Doch ist es nicht die Brüsseler Behörde, die die Entscheidung über eine Abwicklung treffen wird. Das übernimmt ein fünfköpfiges Exekutiv-Organ. Wenn die Kommission jedoch mit einem Beschluss nicht einverstanden ist, kann sie Einspruch erheben, muss aber die Mitgliedstaaten daran beteiligen. Der Abwicklungsmechanismus soll ab Anfang des kommenden Jahres zu greifen beginnen, nachdem bereits die EZB ihre Kontrollfunktionen übernommen hat. Ein Jahr später soll es mit dem Aufbau des gemeinsamen Fonds losgehen.
Geregelt wird ebenso die Sicherung der Einlagen. Die Geldhäuser müssen künftig 0,8 Prozent der geschützten Einlagen für die nationalen Sicherungstöpfe bereithalten. Geschützt sind jedenfalls Sparkonten mit einer Summe von bis zu 100.000 Euro.
Die österreichischen Abgeordneten zeigten sich nach dem Votum zufrieden - und verwiesen auf den Pleite-Fall Hypo Alpe Adria. So etwas wie dieser werde in Europa ein zweites Mal unmöglich, erklärte der ÖVP-Mandatar und Vizepräsident der Volksvertretung, Othmar Karas. Die Bankenunion sei eine "Versicherungspolizze, dass es eben dazu nicht kommt".
Auch laut der grünen Parlamentarierin Ulrike Lunacek beuge das Projekt der "zu hohen Risikobereitschaft im Finanzsektor" vor, deren Beseitigung die europäischen und insbesondere die österreichischen Steuerzahler bereits Milliarden Euro gekostet habe. Ihre SPÖ-Kollegin Evelyn Regner wies darauf hin, dass bald über marode Banken innerhalb eines Wochenendes entschieden werden kann. Fälle jahrelanger Verschleppung seien dann nicht mehr möglich.
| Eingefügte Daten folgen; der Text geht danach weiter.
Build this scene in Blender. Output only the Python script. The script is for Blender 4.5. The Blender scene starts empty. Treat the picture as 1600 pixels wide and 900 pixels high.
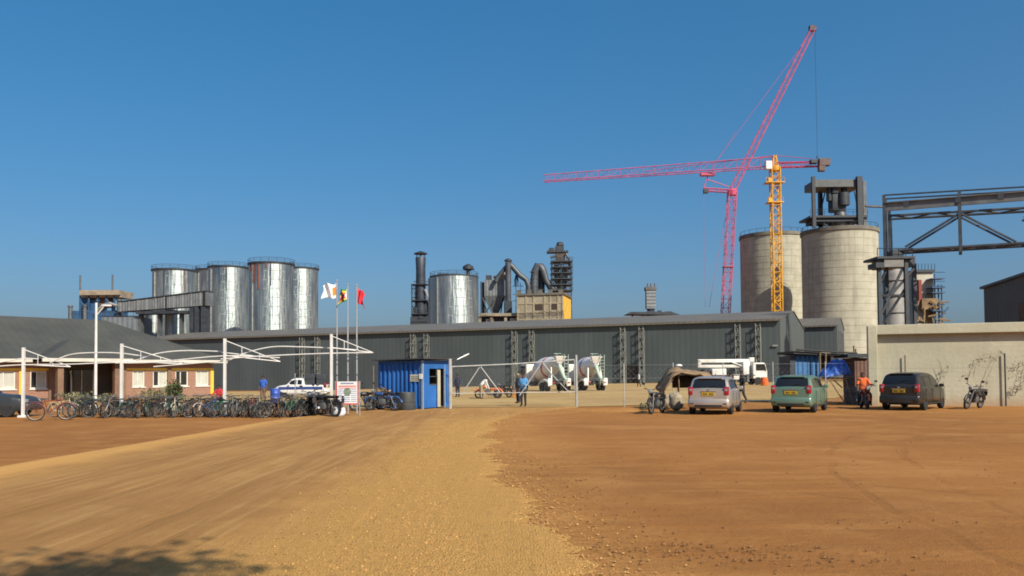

Das sind allerdings nicht die einzigen Entscheidungen, die das EU-Parlament im Bankenbereich gefällt hat. So stimmte es ebenfalls einer hochkomplexen Reform des EU-Finanzmarktes zu, die diesem zu mehr Stabilität und Berechenbarkeit verhelfen soll. Es geht dabei um strengere Vorschriften, die Regner als "Regulierung der Börse" bezeichnet. Damit sollen unter anderem der computergesteuerte Hochfrequenzhandel eingedämmt, die Markttransparenz für außerbörsliche Geschäfte und Derivate erhöht oder die Spekulation mit Nahrungsmitteln gebremst werden. Beim Handel mit Rohstoffen soll es laut Regner künftig Positionslimits geben, um zu starke Ausschläge bei Lebensmittel- und Rohstoffpreisen zu verhindern.
Das streicht ebenfalls Karas hervor: Finanzmarktakteure, die keine direkte Verwendung für ein Produkt nachweisen können, dürfen nur noch eine bestimmte Menge davon halten. "Im Klartext bedeutet das: Unternehmen, die keinen Weizen verarbeiten, dürfen nicht eine ganze Weizenernte aufkaufen."
Recht auf ein Konto
Für die meisten EU-Bürger greifbarer ist jedoch ein Beschluss zur Einrichtung eines Girokontos. Das soll ab 2016 für alle möglich sein - auch wenn sie keinen festen Wohnsitz haben. Das könnte beispielsweise Studenten oder Saisonarbeiter betreffen, aber auch Flüchtlinge oder Obdachlose. Das Basiskonto würde es ermöglichen, europaweit Bargeld abzuheben, Überweisungen per Internet vornehmen oder Daueraufträge zu erteilen.
Damit würden potenzielle Kunden, die von Banken bisher wegen Zahlungsschwäche abgewiesen wurden, einen Rechtsanspruch bekommen - was in Österreich oder Deutschland beispielsweise noch nicht der Fall ist. Nach Angaben aus dem EU-Parlament würden damit an die 30 Millionen Menschen ihre Bankgeschäfte auf diese Weise erledigen können. Die EU-Kommission schätzt die Zahl der EU-Bürger ohne Konto gar auf fast 60 Millionen.
Die Mitgliedstaaten müssen der Regelung zwar noch zustimmen, das gilt aber als ausgemachte Sache. Es gibt nämlich bereits eine grundsätzliche Einigung darauf. Die Länder haben nun zwei Jahre Zeit, die Vorschriften umzusetzen.